Electrochemical detection of hydroquinone in wastewater using polypyrrole-graphene nanocomposite-modified glassy carbon electrode

Hydroquinone is one of the phenolic compounds which is broadly utilized in industries as a raw material for processing. The presence of HQ in the wastewater can cause harmful effects on humans as well as aquatic life. There are enormous analytical methods that have been developed to detect the presence of hydroquinone even at trace levels, but among them, one of the trending methods is electrochemical, which is not only easy to operate but also gives very sensitive and selective results. In the current study, using a microwave-assisted technique, polypyrrole graphene-based nanocomposites were synthesized and then modified on a glassy carbon electrode to serve as a highly efficient replacement for the highly sensitive and selective hydroquinone (HQ) detection in real water samples.
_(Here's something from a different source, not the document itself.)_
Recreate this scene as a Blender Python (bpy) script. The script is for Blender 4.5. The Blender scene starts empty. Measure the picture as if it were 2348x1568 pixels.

Several characterization methods, including Fourier transform infrared spectroscopy, scanning electron microscopy, atomic force microscopy, X-ray diffraction, and Raman spectroscopy, were used to examine the produced nanocomposite. These techniques revealed the presence of nanosheet-like morphologies in sensing nanomaterials. Meanwhile, the cyclic voltammetric method was used to investigate the electrochemical behavior of the surface-modified glassy carbon electrode and set a linear concentration from 0.06 to 1.4 mM for sensing HQ under optimized conditions. The modified method showed a limit of detection and limit of quantification of 0.04 and 0.13 mM, respectively. Moreover, the present research has developed a reliable, sensitive, and fast method for the electrochemical detection of HQ in real water samples.